== WHAT IS BEING ASKED ==
Include the line containing "R = math.radians" and all lines before it, repeated exactly from the listing below, without pictures.

== RECORDED DATA ==
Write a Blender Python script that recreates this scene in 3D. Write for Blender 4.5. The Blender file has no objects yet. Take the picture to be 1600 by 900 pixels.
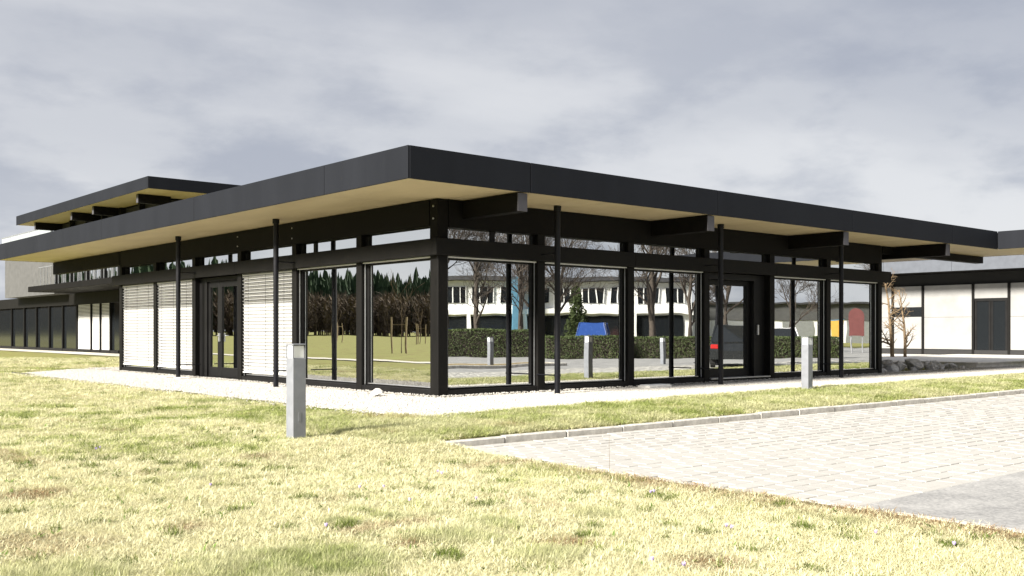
import bpy, math, random
import numpy as np
from mathutils import Vector, Matrix

random.seed(7)
RNG = np.random.default_rng(11)
scene = bpy.context.scene
COL = scene.collection
R = math.radians

# ------------------------------------------------------------------ camera, sky, sun, exposure
# world frame: X runs along the shaded long facade, Y along the sunlit facade, origin at the foot of the corner post
CAM = (-10.60, -14.27, 1.20)
cd = bpy.data.cameras.new('camera')
cd.sensor_width = 36.0
cd.lens = 1574 / 1600 * 36.0
cd.shift_y = 68 / 1600
cd.clip_end = 6000
cam = bpy.data.objects.new('camera', cd)
cam.location = CAM
cam.rotation_euler = (R(90), 0, R(-40.83))
COL.objects.link(cam)
scene.camera = cam

SUN_DIR = Vector((-0.86, -0.09, 0.50)).normalized()      # towards the sun
SUN_EL = math.asin(SUN_DIR.z)
world = bpy.data.worlds.new('World')
scene.world = world
world.use_nodes = True
wt = world.node_tree
for n in list(wt.nodes):
    wt.nodes.remove(n)


def wn(t, **kw):
    n = wt.nodes.new(t)
    for k, v in kw.items():
        setattr(n, k, v)
    return n


def wmath(op, a, b=None, c=None):
    n = wn('ShaderNodeMath', operation=op)
    for i, v in enumerate((a, b, c)):
        if v is None:
            continue
        if isinstance(v, (int, float)):
            n.inputs[i].default_value = v
        else:
            wt.links.new(v, n.inputs[i])
    return n.outputs[0]


w_out = wn('ShaderNodeOutputWorld')
w_bg = wn('ShaderNodeBackground')
w_bg.inputs['Strength'].default_value = 0.10
sky = wn('ShaderNodeTexSky', sky_type='NISHITA')
sky.sun_disc = False
sky.sun_elevation = SUN_EL
sky.sun_rotation = math.atan2(SUN_DIR.x, SUN_DIR.y)
sky.dust_density = 2.0
tc = wn('ShaderNodeTexCoord')
sep = wn('ShaderNodeSeparateXYZ')
wt.links.new(tc.outputs['Generated'], sep.inputs[0])
zc = wmath('MAXIMUM', sep.outputs[2], 0.0)
den = wmath('ADD', zc, 0.12)
px = wmath('DIVIDE', sep.outputs[0], den)
py = wmath('DIVIDE', sep.outputs[1], den)
comb = wn('ShaderNodeCombineXYZ')
wt.links.new(px, comb.inputs[0])
wt.links.new(py, comb.inputs[1])
comb.inputs[2].default_value = 3.7
mapn = wn('ShaderNodeMapping')
mapn.inputs['Rotation'].default_value = (0, 0, R(38))
mapn.inputs['Scale'].default_value = (0.50, 1.0, 1.0)
mapn.inputs['Location'].default_value = (1.3, 0.4, 0)
wt.links.new(comb.outputs[0], mapn.inputs[0])
n1 = wn('ShaderNodeTexNoise')
n1.inputs['Scale'].default_value = 0.75
n1.inputs['Detail'].default_value = 7
n1.inputs['Roughness'].default_value = 0.52
n1.inputs['Distortion'].default_value = 0.35
wt.links.new(mapn.outputs[0], n1.inputs['Vector'])
n2 = wn('ShaderNodeTexNoise')                       # small ragged cumulus low in the sky
n2.inputs['Scale'].default_value = 5.5
n2.inputs['Detail'].default_value = 6
n2.inputs['Roughness'].default_value = 0.55
mp2 = wn('ShaderNodeMapping')
mp2.inputs['Scale'].default_value = (1, 1, 2.3)
wt.links.new(tc.outputs['Generated'], mp2.inputs[0])
wt.links.new(mp2.outputs[0], n2.inputs['Vector'])
low = wmath('SUBTRACT', 1.0, wmath('SMOOTH_MIN', wmath('MULTIPLY', zc, 2.7), 1.0, 0.2))
mixd = wmath('ADD', n1.outputs['Fac'], wmath('MULTIPLY', wmath('SUBTRACT', n2.outputs['Fac'], 0.5), wmath('MULTIPLY', low, 0.45)))
ramp = wn('ShaderNodeValToRGB')
ramp.color_ramp.interpolation = 'EASE'
e = ramp.color_ramp.elements
e[0].position = 0.38
e[0].color = (1.56, 1.67, 1.97, 1)
e[1].position = 0.62
e[1].color = (2.60, 2.65, 2.80, 1)
m_ = ramp.color_ramp.elements.new(0.48)
m_.color = (1.88, 1.97, 2.22, 1)
wt.links.new(wmath('MULTIPLY_ADD', wmath('SUBTRACT', mixd, 0.48), wmath('MULTIPLY_ADD', low, 0.5, 0.55), 0.48), ramp.inputs[0])
hz = wn('ShaderNodeMixRGB', blend_type='MIX')        # brighter veil towards the horizon
r2 = wn('ShaderNodeValToRGB')
r2.color_ramp.interpolation = 'EASE'
q_ = r2.color_ramp.elements
q_[0].position, q_[0].color = 0.36, (1.95, 2.06, 2.34, 1)
q_[1].position, q_[1].color = 0.56, (3.25, 3.28, 3.36, 1)
wt.links.new(n2.outputs['Fac'], r2.inputs[0])
wt.links.new(r2.outputs[0], hz.inputs[2])
wt.links.new(wmath('MULTIPLY', wmath('POWER', low, 1.2), 0.95), hz.inputs[0])
wt.links.new(ramp.outputs[0], hz.inputs[1])
cm = wn('ShaderNodeMixRGB', blend_type='MIX')        # thin places let a little of the clear sky through
cm.inputs[0].default_value = 0.97
wt.links.new(sky.outputs[0], cm.inputs[1])
wt.links.new(hz.outputs[0], cm.inputs[2])
wt.links.new(cm.outputs[0], w_bg.inputs['Color'])
wt.links.new(w_bg.outputs[0], w_out.inputs[0])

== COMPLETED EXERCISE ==
Write a Blender Python script that recreates this scene in 3D. Write for Blender 4.5. The Blender file has no objects yet. Take the picture to be 1600 by 900 pixels.
import bpy, math, random
import numpy as np
from mathutils import Vector, Matrix

random.seed(7)
RNG = np.random.default_rng(11)
scene = bpy.context.scene
COL = scene.collection
R = math.radians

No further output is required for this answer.